続けられない!

音楽なんて続けようと思っても続けられない稼業である。

自分一人が気張っていても、メンバーが足らなくなったりするし、天文学的な金が必要になったり、親がイカレたり、女をどうにかしないといけなかったり、と辞める理由はいくらでもある。

ブレーキになる要因が、次々と絡み合ってこぼれていく。

なぜか音楽家のもとへは「無理難題!」ぐらいの不幸が襲いかかる。好き勝手やって生きてきたツケだろうか。

それを差し引いても、常に引退と隣り合わせなのである。

自分の裁量が及ぶ要因もあれば、まったく関係無く、続けられなくなるシチュエーションも多々ある。

そうやって素晴らしいバンドやプレイヤーが、また一人、また一人と、姿を消していくのが日常茶飯事なのだ。

そんな中、「十年前からいるやつ」が揃うというのは軽い天変地異である。そんな日が先日、訪れた。まさしく「生き延びた!」という話だ。

僕のように一度引退し、死んだ人間を「生き延びた」に数えるのか「生き返った」に数えるのかは分からないが、少なくともまた現役として巡り会えた。
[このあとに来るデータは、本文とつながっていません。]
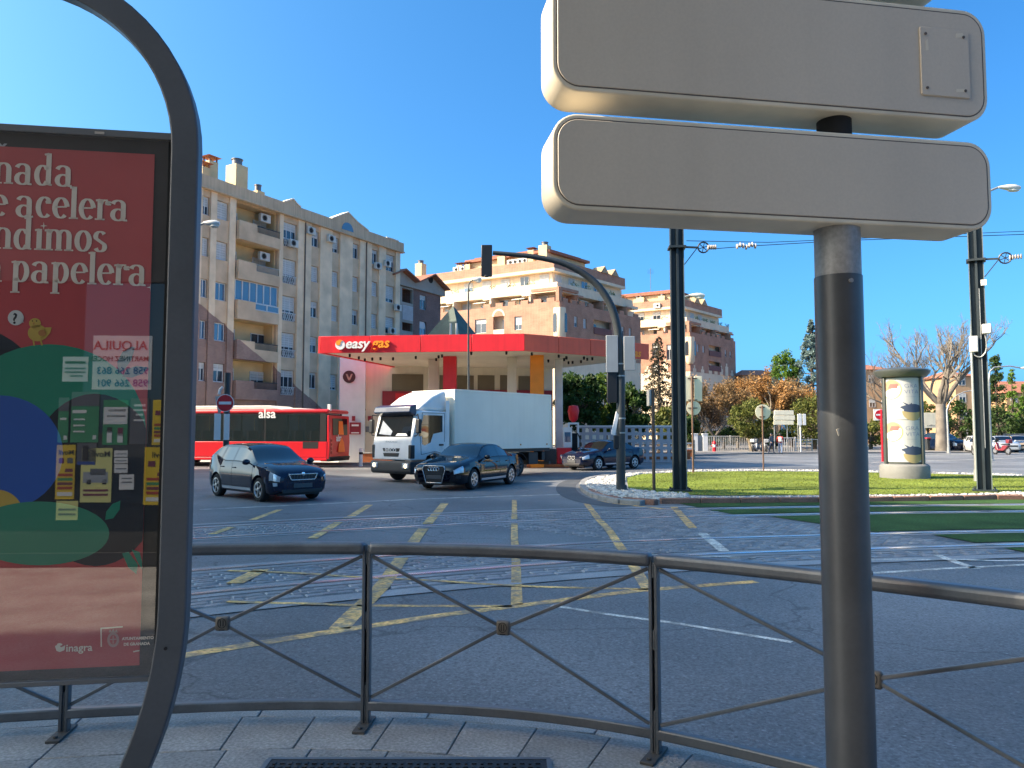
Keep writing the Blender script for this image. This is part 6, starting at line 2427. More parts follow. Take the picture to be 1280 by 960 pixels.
for s in (1, -1):
    b = MB(); b.box(1.12, 1.215, s * .66, s * .98, .50, .68)
    b.build('headlight', m_lamp, LO, bev=.02)
    b = MB(); b.lathe([(.075, 0), (.06, .012)], 14, (1.216, s * .84, .59), axis='x')
    b.build('lit_bulb', M('lit_lamp', (.9, .8, .6), .3, emit='#ffd9a0', es=2.2), LO)
    # side: window, door seam, mirror, step
    y = s * (cw + .004)
    pl = [(.62, 1.62), (.80, 1.62), (.56, 2.36), (-.36, 2.36), (-.36, 1.78), (.10, 1.70), (.22, 1.40), (.50, 1.30), (.62, 1.34)]
    b = MB(); b.prism(pl, (0, y, 0), (1, 0, 0), (0, 0, 1), (0, s * .006, 0)); b.build('side_window', m_cglass, LO, ang=0)
    b = MB()
    for p, q in (((.66, .98), (.70, 1.6)), ((.70, 1.6), (.62, 2.44)), ((.62, 2.44), (-.46, 2.44)), ((-.46, 2.44), (-.46, .98)), ((-.46, .98), (.0, 1.08)), ((.0, 1.08), (.66, .98))):
        b.bar((p[0], y, p[1]), (q[0], y, q[1]), .008, .014)
    b.build('door_seam', m_trim, LO, ang=0)
    b = MB(); b.box(-.40, -.2, y - .01, y + s * .03, 1.28, 1.34); b.build('door_handle', m_trim, LO, bev=.008)
    b = MB(); b.tube([(.86, s * 1.0, 2.35), (1.0, s * 1.22, 2.38), (1.0, s * 1.27, 2.2)], .022, 6); b.tube([(.95, s * 1.0, 1.62), (1.02, s * 1.22, 1.66), (1.0, s * 1.27, 1.75)], .022, 6)
    ma = b.build('mirror_arm', m_trim, LO)
    b = MB(); b.box(.93, 1.06, s * 1.16, s * 1.36, 1.72, 2.22); b.build('mirror', m_trim, ma, bev=.035)
b = MB(); b.prism([(-.70, 1.08), (-.70, 2.9), (-.52, 2.9), (-.52, 1.5), (-.3, 1.2)], (0, 1.041, 0), (1, 0, 0), (0, 0, 1), (0, .012, 0)); b.build('cab_fairing', m_tw, LO, ang=0)
b = MB(); b.prism([(-.70, 1.08), (-.70, 2.9), (-.52, 2.9), (-.52, 1.5), (-.3, 1.2)], (0, -1.041, 0), (1, 0, 0), (0, 0, 1), (0, -.012, 0)); b.build('cab_fairing', m_tw, LO, ang=0)
# cargo box with edge rails
bx0, bx1, bz0, bz1, bw = -6.6, -.86, 1.12, 3.33, 1.15
b = MB(); b.box(bx0, bx1, -bw, bw, bz0, bz1); cb = b.build('cargo_box', m_box, LO, bev=.02)
b = MB()
for s in (1, -1):
    for z in (bz0 + .03, bz1 - .03): b.box(bx0 - .005, bx1 + .005, s * (bw - .01), s * (bw + .014), z - .035, z + .035)
    for x in (bx0 + .04, bx1 - .04): b.box(x - .045, x + .045, s * (bw - .01), s * (bw + .016), bz0 + .066, bz1 - .066)
b.build('edge_rail', m_box, cb, bev=.006)
b = MB()
for x in (bx0 + .3, -4.6, -2.6, bx1 - .3): b.box(x - .03, x + .03, bw + .001, bw + .02, bz0 + .12, bz0 + .18)
b.build('marker_lamp', M('amber_lens', (.5, .2, .02), .3), cb, ang=0)
b = MB(); b.box(bx0 + .03, bx1 - .05, -.42, -.30, .62, .9); b.box(bx0 + .03, bx1 + .8, .30, .42, .62, .9); b.box(bx0, bx1, -1.08, 1.08, .98, 1.118)
b.box(-5.9, -5.3, .45, 1.0, .45, .95); b.box(-3.6, -2.4, .5, 1.0, .45, .95); b.box(-6.62, -6.5, -1.1, 1.1, .42, .55); b.box(-6.6, -6.5, .35, .45, .5, .8); b.box(-6.3, -6.1, .6, 1.05, .6, .97); b.box(-1.0, -.7, -1, 1, .5, 1.0)
b.build('chassis', m_trim, LO, bev=.015)
m_drim = M('dull_rim', (.09, .09, .09), .6, metal=.3)
for x, rr in ((0, .40), (-4.6, .40)):
    for s in (1, -1):
        wheel(LO, x, s * .92, rr, s > 0, 8, mt=m_drim)
        if x < -1: wheel(LO, x, s * .66, rr, s > 0, 8)
for s in (1, -1):
    b = MB()
    pts = [(-4.6 + .52 * math.cos(R(a)), 0, .42 + .52 * math.sin(R(a))) for a in range(20, 170, 15)]
    for p, q in zip(pts, pts[1:]): b.bar((p[0], s * .86, p[2]), (q[0], s * .86, q[2]), .44, .02)
    b.build('mudguard', m_trim, LO, ang=0)

# ---- red city bus
m_bred = M('bus_red', lin('#d01b26'), 0.35, var=0.05, vs=1, coat=.5)
m_bglas = glass_mat('bus_glass', (0.02, 0.03, 0.03), 0.5, 0.7)
hb = Vector((-.982, .19, 0)).normalized()
BUS = thing('city_bus', 'red city bus with a long dark window band behind the navy hatchback', 'bus', (-8.96, 39.75, ROAD), math.atan2(hb.y, hb.x))
BW, BL = 1.275, 12.0
b = MB()
b.box(.05, BL, -BW, BW, .34, .5)
b.box(.05, BL, BW - .06, BW, .5, 1.30); b.box(.05, BL, -BW, -BW + .06, .5, 1.30)
b.box(BL - .08, BL, -BW + .06, BW - .06, .5, 1.1)
b.build('lower_body', m_bred, BUS, bev=.03)
b = MB()
b.prism([(-.02, 2.72), (-.02, 2.84), (.05, 2.93), (BL, 2.93), (BL, 2.72)], (0, -BW, 0), (1, 0, 0), (0, 0, 1), (0, 2 * BW, 0))
b.build('roof', m_bred, BUS, bev=.08, seg=3)
b = MB(); b.prism([(2.6, 2.92), (3.3, 3.14), (11.9, 3.14), (11.95, 2.92)], (0, -1.12, 0), (1, 0, 0), (0, 0, 1), (0, 2.24, 0)); b.prism([(1.5, 2.92), (1.7, 3.0), (3.0, 3.0), (3.05, 2.92)], (0, -.9, 0), (1, 0, 0), (0, 0, 1), (0, 1.8, 0))
b.build('roof_unit', M('bus_cream', (.68, .64, .56), .5, var=.06), BUS, bev=.05)
for s in (1, -1):
    for x in (.42, 3.45, 6.2, 8.9, 11.6):
        b = MB(); b.box(x - .05, x + .05, s * (BW - .055), s * (BW - .015), 1.30, 2.72); b.build('window_pillar', m_trim, BUS, ang=0)
for s in (1, -1):
    for a, c in ((.48, 3.40), (3.5, 6.15), (6.25, 8.85), (8.95, 11.55)):
        b = MB(); b.box(a, c, s * (BW - .03), s * (BW - .004), 1.31, 2.71); b.build('side_window', m_bglas, BUS, ang=0)
b = MB(); b.box(.1, .40, BW - .06, BW - .008, 1.31, 2.71); b.box(.52, 1.35, BW - .002, BW + .006, .95, 1.29); b.build('engine_panel', m_trim, BUS)
# rear: red face with a window, vents, lamps and an orange figure
b = MB(); b.prism([(-.06, .42), (-.10, 1.25), (-.04, 2.62), (.08, 2.62), (.08, .42)], (0, -BW + .02, 0), (1, 0, 0), (0, 0, 1), (0, 2 * BW - .04, 0)); rear = b.build('rear_panel', m_bred, BUS, bev=.04)
b = MB(); b.prism([(-.9, 0), (.9, 0), (.9, .85), (-.9, .85)], (-.088, 0, 1.62), (0, 1, 0), (.045, 0, .999), (-.02, 0, 0)); b.build('rear_window', m_cglass, BUS, ang=0)
b = MB(); b.prism([(-.35, 0), (.5, 0), (.42, .42), (.12, .75), (-.2, .5)], (-.125, -.2, .75), (0, 1, 0), (0, 0, 1), (-.01, 0, 0)); b.prism([(-.3, 0), (.35, 0), (.3, .7), (-.2, .7)], (-.118, -.1, 1.64), (0, 1, 0), (.045, 0, .999), (-.006, 0, 0))
b.build('orange_print', M('bus_orange', lin('#ff7a1c'), .4), rear, ang=0)
fit_text('lettering', 'alsa', .7, m_lwhite, rear, (-.122, .55, 1.32), (0, -1, 0), (0, 0, 1), off=.03)
b = MB()
for z in (.75, .95, 1.15, 1.35): b.lathe([(.07, 0), (.06, .02)], 12, (-.13, BW - .16, z), axis='x')
b.build('rear_lamp', m_red_l, BUS)
b = MB(); b.prism([(-.08, .3), (-.14, .5), (.1, .62), (.4, .5), (.4, .3)], (0, -BW + .03, 0), (1, 0, 0), (0, 0, 1), (0, 2 * BW - .06, 0)); b.build('rear_bumper', m_trim, BUS, bev=.03)
b = MB(); b.box(-.02, .14, BW - .35, BW - .2, 2.83, 3.17); b.build('roof_marker', m_swhite, BUS, bev=.02)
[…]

「人生かけてやってる!」と言ってた大勢の人々がフェードアウトしていった。

「また帰ってくるね!」と言っていても、そのまま音沙汰が無いケースがほとんどである。

じゃあ残っている人間が凄いのか?と言われるとそんなこともない。

「プレイヤーとして凄いから」とか「人脈があるから」とか「人気があるから」というのは、さして関係ないのである。

「いやいや、人気があれば続くでしょう」という声もありそうだが、そうでもない。

人気絶頂でもいきなり失踪するメンバーはいるし、いきなり解散もしたりする。

案外、「人気」というのは慣れてくると大した拘束力を持たないのではないだろうか。

そんなことよりも、さらに強力な磁力で、残る人間は残っている。言い換えれば、残りたくても残れないし、辞めたくても辞めれないのだ。

そりゃ本当に残ろうと思えば残れるだろうし、辞めようと思えば辞められる。

だけど、不思議な磁力が働いているうちは、自然の成り行きに身を任せている方が、生きている心地がいいのだ。

なんとなくみんな退いたり、残ったりする。そんなものである。

「とにかく強い意志を持って音楽業界に残っているひと」というのは、あまり見たことがない。

いるにはいるのだろうけど、そもそも「音楽を続ける」なんて大した価値は無い。

偉くもなんともない。ただただ磁力のもとに、引き寄せられた末路なのだ。

しかし、そんな磁力のもとに生き延びたミュージシャンたちはなんとも言えない味がある。

もう小手先のテクニックではなく、人間性そのものを叩きつけるようなプレイなのだ。

かっこよく言えば、磁力に引き寄せられたというのは「音楽に選ばれた」わけだ。何かしらの美点が無ければ呼ばれない。

もちろん距離の近いライブハウスならば、そのエネルギーは音に乗って、ダイレクトに心臓に突き刺さってくる。

先日、ダチにそれを叩きつけられてなんだか嬉しくなってしまった。

そして自分も図らずとも「その残り得た一員なのである」と身が引きしまる思いであった。

ここnoteを読んでくれている方も、一度ライブを見てくれる機会があればこれ幸いである。